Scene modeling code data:
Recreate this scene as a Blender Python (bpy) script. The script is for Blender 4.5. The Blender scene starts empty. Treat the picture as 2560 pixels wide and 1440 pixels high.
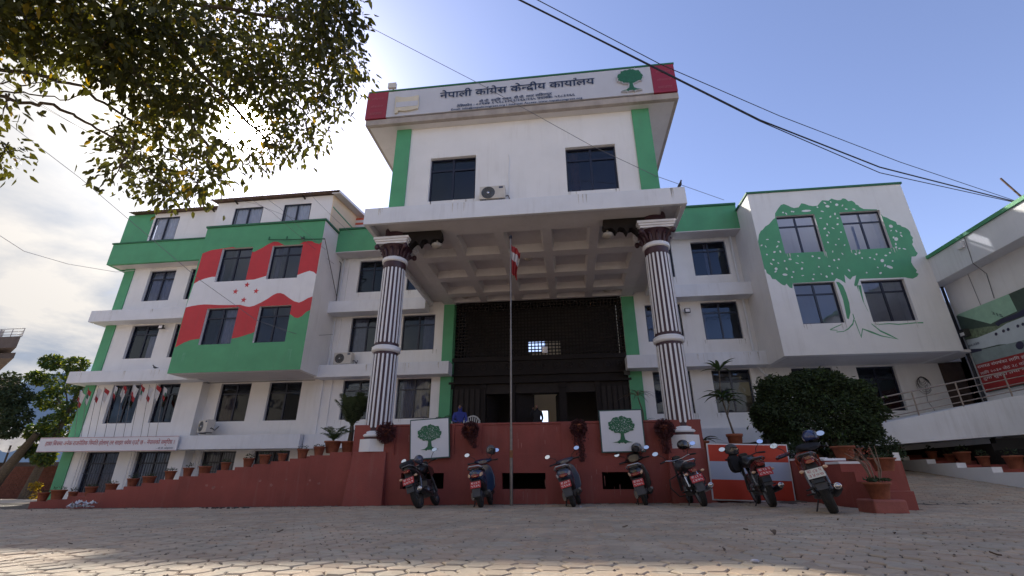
import bpy, bmesh, math, random
from mathutils import Vector, Matrix, Euler
from mathutils.geometry import delaunay_2d_cdt
random.seed(7)
R_ = random.Random(11)
rad = math.radians
SC = bpy.context.scene
COL = SC.collection

# ------------------------------------------------------------------ camera
CAM_H = 0.65
F = 1158.0
AX = ((0.99298089, -0.04851895, -0.10786499),
      (0.11820934, 0.37676492, 0.9187354),
      (-0.00393633, -0.92503735, 0.37985576))
cam_d = bpy.data.cameras.new('camera')
cam = bpy.data.objects.new('camera', cam_d)
COL.objects.link(cam)
cam_d.sensor_width = 36.0
cam_d.lens = F / 2560 * 36
cam_d.clip_start = 0.05
cam_d.clip_end = 9000
m = Matrix(((AX[0][0], -AX[0][1], -AX[0][2], 0), (AX[1][0], -AX[1][1], -AX[1][2], 0),
            (AX[2][0], -AX[2][1], -AX[2][2], CAM_H), (0, 0, 0, 1)))
cam.matrix_world = m
SC.camera = cam

# ------------------------------------------------------------------ sky and sun
SUN_DIR = Vector((-0.5515, 0.5975, 0.5840)).normalized()
SUN_EL = math.asin(SUN_DIR.z)
SUN_AZ = math.atan2(SUN_DIR.x, SUN_DIR.y)
W = bpy.data.worlds.new('World')
SC.world = W
W.use_nodes = True
nt = W.node_tree
nt.nodes.clear()
def N(t, tree=None, **kw):
    n = (tree or nt).nodes.new(t)
    for k, v in kw.items():
        setattr(n, k, v)
    return n
def L(a, b, tree=None):
    (tree or nt).links.new(a, b)
out = N('ShaderNodeOutputWorld')
bg = N('ShaderNodeBackground')
SKY_STRENGTH = 0.12
bg.inputs[1].default_value = SKY_STRENGTH
L(bg.outputs[0], out.inputs[0])
sky = N('ShaderNodeTexSky', sky_type='NISHITA')
sky.sun_disc = False
sky.sun_elevation = SUN_EL
sky.sun_rotation = SUN_AZ
sky.altitude = 1400
sky.air_density = 1.0
sky.dust_density = 0.4
sky.ozone_density = 2.2
tc = N('ShaderNodeTexCoord')
sep = N('ShaderNodeSeparateXYZ')
L(tc.outputs['Generated'], sep.inputs[0])
def M_(op, a, b=None, c=None, clamp=False, tree=None):
    n = N('ShaderNodeMath', tree, operation=op)
    n.use_clamp = clamp
    for i, v in enumerate((a, b, c)):
        if v is None: continue
        if isinstance(v, (int, float)): n.inputs[i].default_value = v
        else: L(v, n.inputs[i], tree)
    return n.outputs[0]
# cloud plane projection: direction / (z + 0.12)
zc = M_('MAXIMUM', sep.outputs[2], 0.0)
den = M_('ADD', zc, 0.16)
px_ = M_('DIVIDE', sep.outputs[0], den)
py_ = M_('DIVIDE', sep.outputs[1], den)
cmb = N('ShaderNodeCombineXYZ')
L(px_, cmb.inputs[0]); L(py_, cmb.inputs[1])
n1 = N('ShaderNodeTexNoise'); n1.inputs['Scale'].default_value = 1.25; n1.inputs['Detail'].default_value = 9; n1.inputs['Roughness'].default_value = 0.56
n1.inputs['Distortion'].default_value = 0.35
L(cmb.outputs[0], n1.inputs[0])
n2 = N('ShaderNodeTexNoise'); n2.inputs['Scale'].default_value = 0.34; n2.inputs['Detail'].default_value = 4
L(cmb.outputs[0], n2.inputs[0])
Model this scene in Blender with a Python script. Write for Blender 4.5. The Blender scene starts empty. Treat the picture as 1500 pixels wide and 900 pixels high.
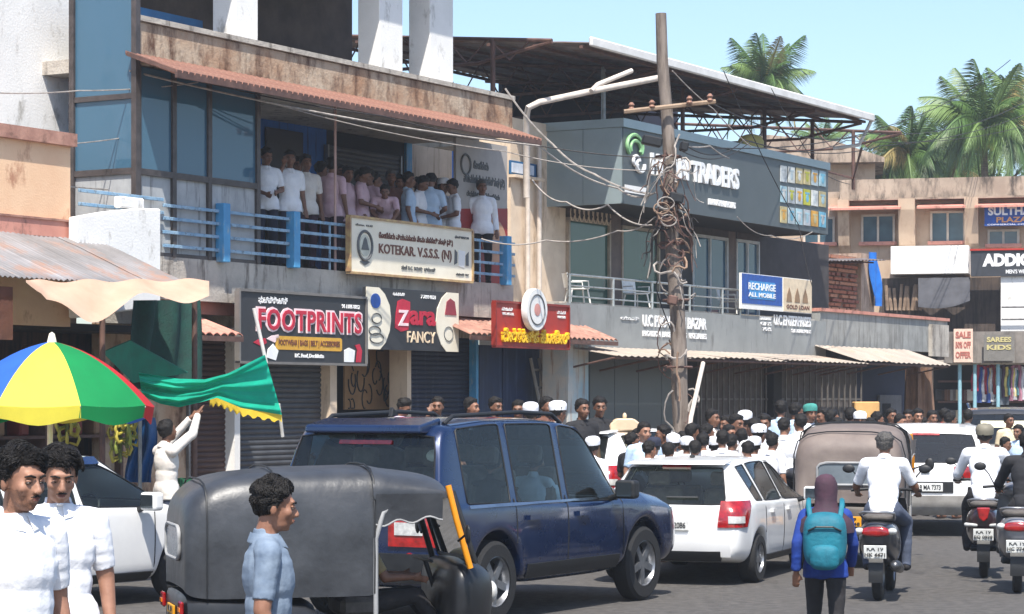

Goal → Repeat verbatim all the material, but not the pictures.

Finished task →
Recreate this scene as a Blender Python (bpy) script. The script is for Blender 4.5. The Blender scene starts empty. Treat the picture as 2560 pixels wide and 1440 pixels high.
import bpy, bmesh, math, random
from mathutils import Vector, Matrix, Euler
from mathutils.geometry import delaunay_2d_cdt
random.seed(7)
R_ = random.Random(11)
rad = math.radians
SC = bpy.context.scene
COL = SC.collection

# ------------------------------------------------------------------ camera
CAM_H = 0.65
F = 1158.0
AX = ((0.99298089, -0.04851895, -0.10786499),
      (0.11820934, 0.37676492, 0.9187354),
      (-0.00393633, -0.92503735, 0.37985576))
cam_d = bpy.data.cameras.new('camera')
cam = bpy.data.objects.new('camera', cam_d)
COL.objects.link(cam)
cam_d.sensor_width = 36.0
cam_d.lens = F / 2560 * 36
cam_d.clip_start = 0.05
cam_d.clip_end = 9000
m = Matrix(((AX[0][0], -AX[0][1], -AX[0][2], 0), (AX[1][0], -AX[1][1], -AX[1][2], 0),
            (AX[2][0], -AX[2][1], -AX[2][2], CAM_H), (0, 0, 0, 1)))
cam.matrix_world = m
SC.camera = cam

# ------------------------------------------------------------------ sky and sun
SUN_DIR = Vector((-0.5515, 0.5975, 0.5840)).normalized()
SUN_EL = math.asin(SUN_DIR.z)
SUN_AZ = math.atan2(SUN_DIR.x, SUN_DIR.y)
W = bpy.data.worlds.new('World')
SC.world = W
W.use_nodes = True
nt = W.node_tree
nt.nodes.clear()
def N(t, tree=None, **kw):
    n = (tree or nt).nodes.new(t)
    for k, v in kw.items():
        setattr(n, k, v)
    return n
def L(a, b, tree=None):
    (tree or nt).links.new(a, b)
out = N('ShaderNodeOutputWorld')
bg = N('ShaderNodeBackground')
SKY_STRENGTH = 0.12
bg.inputs[1].default_value = SKY_STRENGTH
L(bg.outputs[0], out.inputs[0])
sky = N('ShaderNodeTexSky', sky_type='NISHITA')
sky.sun_disc = False
sky.sun_elevation = SUN_EL
sky.sun_rotation = SUN_AZ
sky.altitude = 1400
sky.air_density = 1.0
sky.dust_density = 0.4
sky.ozone_density = 2.2
tc = N('ShaderNodeTexCoord')
sep = N('ShaderNodeSeparateXYZ')
L(tc.outputs['Generated'], sep.inputs[0])
def M_(op, a, b=None, c=None, clamp=False, tree=None):
    n = N('ShaderNodeMath', tree, operation=op)
    n.use_clamp = clamp
    for i, v in enumerate((a, b, c)):
        if v is None: continue
        if isinstance(v, (int, float)): n.inputs[i].default_value = v
        else: L(v, n.inputs[i], tree)
    return n.outputs[0]
# cloud plane projection: direction / (z + 0.12)
zc = M_('MAXIMUM', sep.outputs[2], 0.0)
den = M_('ADD', zc, 0.16)
px_ = M_('DIVIDE', sep.outputs[0], den)
py_ = M_('DIVIDE', sep.outputs[1], den)
cmb = N('ShaderNodeCombineXYZ')
L(px_, cmb.inputs[0]); L(py_, cmb.inputs[1])
n1 = N('ShaderNodeTexNoise'); n1.inputs['Scale'].default_value = 1.25; n1.inputs['Detail'].default_value = 9; n1.inputs['Roughness'].default_value = 0.56
n1.inputs['Distortion'].default_value = 0.35
L(cmb.outputs[0], n1.inputs[0])
n2 = N('ShaderNodeTexNoise'); n2.inputs['Scale'].default_value = 0.34; n2.inputs['Detail'].default_value = 4
L(cmb.outputs[0], n2.inputs[0])
Model this scene in Blender with a Python script. Write for Blender 4.5. The Blender scene starts empty. Treat the picture as 1500 pixels wide and 900 pixels high.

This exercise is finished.